Images of technological conflict predominate in the second stanza. Certain scientific images—“radar,” “[Geiger] counters,” “red phone”—contribute global ecological and political associations to the poem’s millenarianist vision. Yet others present modern technology within a context of violence, as when the planes “howl to the edge of sound” and “crash through” the world.

Ciardi even uses science’s chronic interrogation of the universe as a symbolic image, for questions embody the insatiable, inquisitive hunger of the scientific method itself. For example, by asking, “Is a fact true?” the poet uses the assumptions and logic of scientific inquiry to highlight the values science implicitly asserts. When “Israeli teams” allegedly find “the body” of Christ, the question arises whether Christianity and Easter automatically are “false,” or “not true.” By posing the important question closing stanza 2, the narrator reminds the reader that the “fact” of science does not preserve an accurate, integrated picture of truth, although it may believe it does; actually, it only presents particular fragments of that truth.

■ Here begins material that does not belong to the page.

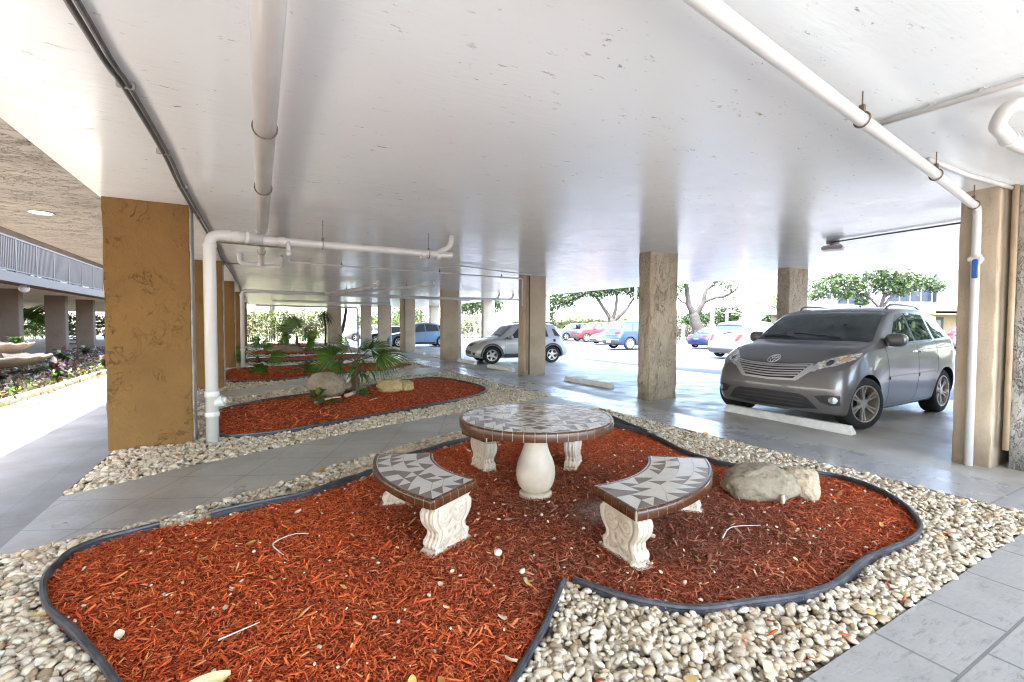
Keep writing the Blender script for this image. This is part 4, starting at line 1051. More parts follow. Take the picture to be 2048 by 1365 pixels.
mb = MB(); mb.box((9.3, 4.62, 3.035), (.26, .30, .05), R(20), 1.12, 0)
for k in range(9): mb.box((9.3+math.cos(R(20))*(-.11+k*.0275), 4.62+math.sin(R(20))*(-.11+k*.0275), 3.075), (.008, .28, .03), R(20))
mb.build('lamp_head', MAT['fixture'], t)
MB().tube([(9.2, 4.6, 3.14), (9.14, 3.7, 3.14), (9.1, 2.4, 3.14), (9.05, -.5, 3.14)], .013, 8).build('conduit', MAT['conduit'], t, True)
# ------------------------------------------------------------------ vehicles
def cr_curve(P, k):
    P = np.array(P, float); n = len(P); out = []
    for i in range(n-1):
        a, b, c, d = P[max(i-1, 0)], P[i], P[i+1], P[min(i+2, n-1)]
        for j in range(k):
            t = j/k; out.append(.5*((2*b)+(c-a)*t+(2*a-5*b+4*c-d)*t*t+(-a+3*b-3*c+d)*t**3))
    out.append(P[-1]); return np.array(out)
class Car:
    def __init__(s, L, W, top, belt, low, wr, nose, tail, wheels, r, crown=.05, endw=(.86, .88), flare=0.0, cols=14):
        s.L, s.W, s.wheels, s.r = L, W, wheels, r
        s.top, s.belt, s.low, s.wr = pchip(top), pchip(belt), pchip(low), pchip(wr)
        s.nose, s.tail = pchip(nose), pchip(tail)
        xs = np.unique(np.concatenate([np.linspace(0, .5, 9), np.linspace(.5, L-.5, int(L*13)), np.linspace(L-.5, L, 9)]))
        hw = W/2; D = min(1.1, L*.24)
        def section(x):
            zt, zb, zl = float(s.top(x)), float(s.belt(x)), float(s.low(x)); zb = min(zb, zt-.02)
            e = min(1.0, x/.45); f = min(1.0, (L-x)/.45)
            w = hw*(endw[0]+(1-endw[0])*math.sqrt(1-(1-e)**2))*(endw[1]+(1-endw[1])*math.sqrt(1-(1-f)**2))
            wr_ = min(float(s.wr(x)), w*.95); g = zt-zb; c = min(crown, g*.5); m = zb-zl
            sw = 0
            for wx in wheels: sw = max(sw, math.exp(-((x-wx)/(s.r*1.25))**4))
            fl = flare*sw
            P = [(0, zl), (.78*w, zl), (.93*w, zl+.02), (.975*w+fl*.6, zl+.12*m+.02), (.997*w+fl, zl+.34*m), (1.0*w+fl*.7, zl+.58*m), (.992*w, zl+.80*m), (.968*w, zb-.025),
                 (.945*w, zb+.015*min(1, g/.3)), ((.93*w+wr_)/2+.012, (zb+zt-c)/2+.01), (wr_+.018, zt-c-.035*min(1, g/.4)), (wr_*.93, zt-c*.62), (wr_*.62, zt-c*.2), (0, zt)]
            return cr_curve(P, 4)
        S = [section(x) for x in xs]; nv = len(S[0]); V = []; Fc = []
        def put(x, y, z):
            if x < D: x = x+(float(s.nose(z))+.20*abs(y/hw)**2.6*hw)*(1-x/D)**2
            if x > L-D: x = x-(float(s.tail(z))+.12*abs(y/hw)**2.6*hw)*(1-(L-x)/D)**2
            V.append((x, y, z)); return len(V)-1
        idx = []
        for x, sec in zip(xs, S):
            right = [put(x, -p[0], p[1]) for p in sec]; left = [put(x, p[0], p[1]) for p in sec[1:-1]]
            idx.append(right+left[::-1])
        n = len(idx[0])
        for i in range(len(xs)-1):
            for j in range(n):
                k = (j+1) % n; Fc.append((idx[i][j], idx[i+1][j], idx[i+1][k], idx[i][k]))
        for q, x, rev in ((0, 0.0, False), (-1, L, True)):
            sec = S[q]; rows = []
            for j, p in enumerate(sec):
                if j in (0, nv-1): rows.append([idx[q][j]]*(cols+1)); continue
                rows.append([idx[q][j]]+[put(x, -p[0]+2*p[0]*c/cols, p[1]) for c in range(1, cols)]+[idx[q][n-j]])
            for j in range(nv-1):
                for c in range(cols):
                    f_ = [rows[j][c], rows[j+1][c], rows[j+1][c+1], rows[j][c+1]]
                    f_ = list(dict.fromkeys(f_))
                    if len(f_) > 2: Fc.append(tuple(f_ if not rev else f_[::-1]))
        s.V = [(v[0]-L/2, v[1], v[2]) for v in V]; s.F = Fc
        s.bvh = BVHTree.FromPolygons([Vector(v) for v in s.V], Fc)
    def root(s, name, label, cat, loc, rz, scale=1, group=None):
        s.t = thing(name, label, cat, (loc[0], loc[1], loc[2] if len(loc) > 2 else 0), rz, group)
        s.t.scale = (scale,)*3 if not hasattr(scale, '__len__') else scale; return s.t
    def body(s, mat, well='trim', wellr=1.13, depth=.30):
        me = bpy.data.meshes.new('body'); me.from_pydata(s.V, [], s.F); me.materials.append(mat); me.materials.append(MAT[well])
        o = bpy.data.objects.new('body', me); col.objects.link(o)
        import bmesh
        bm = bmesh.new(); bm.from_mesh(me); bmesh.ops.remove_doubles(bm, verts=bm.verts, dist=1e-5); bmesh.ops.recalc_face_normals(bm, faces=bm.faces); bm.to_mesh(me); bm.free()
        cut = MB()
        for wx in s.wheels:
            for sd in (-1, 1):
                yc = sd*(s.W/2-depth); ye = sd*(s.W/2+.25); rr = s.r*wellr; N = 40
                ring = [(wx-s.L/2+rr*math.cos(2*PI*i/N), s.r+rr*math.sin(2*PI*i/N)) for i in range(N)]
                vs = [(a, min(yc, ye), b) for a, b in ring]+[(a, max(yc, ye), b) for a, b in ring]
                cut.add(vs, [tuple(range(N)), tuple(reversed(range(N, 2*N)))]+[(i, i+N, (i+1) % N+N, (i+1) % N) for i in range(N)])
        cm = bpy.data.meshes.new('cutter'); cm.from_pydata(cut.v, [], cut.f)
        for _ in range(1): cm.materials.append(mat); cm.materials.append(MAT[well])
        cm.polygons.foreach_set('material_index', [1]*len(cm.polygons)); cm.update()
        bm = bmesh.new(); bm.from_mesh(cm); bmesh.ops.recalc_face_normals(bm, faces=bm.faces); bm.to_mesh(cm); bm.free()
        co = bpy.data.objects.new('cutter', cm); col.objects.link(co)
        md = o.modifiers.new('b', 'BOOLEAN'); md.operation = 'DIFFERENCE'; md.object = co; md.solver = 'EXACT'
        dg = bpy.context.evaluated_depsgraph_get(); ne = bpy.data.meshes.new_from_object(o.evaluated_get(dg))
        o.modifiers.clear(); bpy.data.objects.remove(co)
        if len(ne.polygons) > 50: o.data = ne
        o.data.name = 'body'; finish(o.data, True, 38); o.parent = s.t; s.b = o; return o
    def hit(s, view, a, b, off):
        if view == 'L': o, d = Vector((a-s.L/2, -4, b)), Vector((0, 1, 0))
        elif view == 'R': o, d = Vector((a-s.L/2, 4, b)), Vector((0, -1, 0))
        elif view == 'F': o, d = Vector((-s.L/2-4, a, b)), Vector((1, 0, 0))
        elif view == 'B': o, d = Vector((s.L/2+4, a, b)), Vector((-1, 0, 0))
        else: o, d = Vector((a-s.L/2, b, 5)), Vector((0, 0, -1))
        h = s.bvh.ray_cast(o, d)
        if h[0] is None: return None
        n = h[1]
        if n.dot(d) > 0: n = -n
        return h[0]+n*off
    def patch(s, name, view, top, bot, mat, n=14, m=6, off=.004, parent=None, skirt=.012, build=True, mb=None):
        tp, bp = resample(top, n), resample(bot, n); P = []
        for j in range(m+1):
            row = []
            for i in range(n+1):
                q = bp[i]+(tp[i]-bp[i])*j/m; h = s.hit(view, q[0], q[1], off)
                row.append(h if h is not None else (row[-1] if row else None))
            for i in range(n, -1, -1):
                if row[i] is None: row[i] = row[i+1] if i < n and row[i+1] is not None else Vector((0, 0, .5))
            P.append(row)
        mb = mb if mb is not None else MB(); inn = {'L': (0, 1, 0), 'R': (0, -1, 0), 'F': (1, 0, 0), 'B': (-1, 0, 0), 'T': (0, 0, -1)}[view]
        iv = Vector(inn)*skirt; PP = [[p+iv for p in P[0]]]+P+[[p+iv for p in P[-1]]]
        PP = [[r[0]+iv]+r+[r[-1]+iv] for r in PP]
        if view in ('L', 'B', 'T'): PP = [r for r in PP]
        mb.grid(PP if view in ('L', 'T') or view == 'B' else [r[::-1] for r in PP])
        if not build: return mb
        return mb.build(name, mat, parent or s.t, True, False, auto=45)
    def both(s, name, top, bot, mat, **k):
        s.patch(name, 'L', top, bot, mat, **k); s.patch(name, 'R', top, bot, mat, **k)
    def mirror_front(s, name, view, top, bot, mat, **k):
        out = []
        for sg in (1, -1): out.append(s.patch(name, view, [(sg*p[0], p[1]) for p in top], [(sg*p[0], p[1]) for p in bot], mat, **k))
        return out
    def side_windows(s, quads, mat, up=.075, dn=.03):
        for (xa, xta, xb, xtb) in quads:
            n = 12
            bot = [(xa+(xb-xa)*i/n, float(s.belt(xa+(xb-xa)*i/n))+dn) for i in range(n+1)]
            tp = [(xta+(xtb-xta)*i/n, float(s.top(xta+(xtb-xta)*i/n))-up) for i in range(n+1)]
            tp = [(a, max(b, float(s.belt(a))+dn+.004)) for a, b in tp]
            s.both('side_window', tp, bot, mat, n=16, m=8, off=.003)
    def windshield(s, xc, xr, kb=.93, kt=.92, mat=None, drop=.05, name='windshield', view='F', up=.05):
        wb, wt = float(s.wr(xc))*kb, float(s.wr(xr))*kt; zc, zr = float(s.top(xc)), float(s.top(xr))-up
        bot = [(wb*u, zc-drop*u*u) for u in np.linspace(-1, 1, 15)]; tp = [(wt*u, zr-drop*.6*u*u) for u in np.linspace(-1, 1, 15)]
        return s.patch(name, view, tp, bot, mat or MAT['wsglass'], n=22, m=10, off=.004)
    def ribbon(s, name, view, pts, w, mat, parent=None, off=.0015, step=.03):
        P = smooth_path(pts, step) if len(pts) > 2 else [np.array(pts[0])+(np.array(pts[1])-np.array(pts[0]))*t for t in np.linspace(0, 1, max(2, int(np.hypot(*(np.array(pts[1])-np.array(pts[0])))/step)))]
        up, dn = [], []
        for i, p in enumerate(P):
            t = np.array(P[min(i+1, len(P)-1)])-np.array(P[max(i-1, 0)]); t = t/max(1e-9, np.linalg.norm(t)); nn = np.array((-t[1], t[0]))*w/2
            up.append(tuple(p+nn)); dn.append(tuple(p-nn))
        return s.patch(name, view, up, dn, mat, n=len(P)-1, m=1, off=off, parent=parent, skirt=.004)
    def wheelset(s, rimmat, spokes=5, style='split', inset=.035, width=.22, rimr=.66, steer=0.0):
        proto = None
        for wx in s.wheels:
            for sd in (-1, 1):
                if proto is None:
                    proto = thing('wheel', None, None); proto.parent = s.t; make_wheel(proto, s.r, width, rimr, spokes, style, rimmat); o = proto
                else: o = copy_tree(proto, s.t)
                o.location = (wx-s.L/2, sd*(s.W/2-inset), s.r); o.rotation_euler = (0, R(37*wx), (0 if sd < 0 else PI)+(steer if wx == s.wheels[0] else 0))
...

This observation provides the context for the third stanza, in which the poet brings together many of the eclectically gathered images so as to convey a series of significant juxtapositions. Science and humanism, faith and reason, African and European, black and white—all converge in the irrational scene the narrator witnesses. Incredible, inexplicable “facts”—the British “Lion” who renounces his “Empire,” the magus’ spontaneously combustible hand, the supernatural “ray” that shoots “to the top of the air” from the magus’ head—intermingle in the incomprehensible realms of magic and miracles.

The last stanza presents a final, critical, juxtaposition: When the magus “closes his fist and there is nothing there,” illusion and reality, truth and lie, confront each other. Using the ultimate device of an open-ended ending, the poet deftly completes the poem’s form and meaning by obscuring its own mystical vision and devices.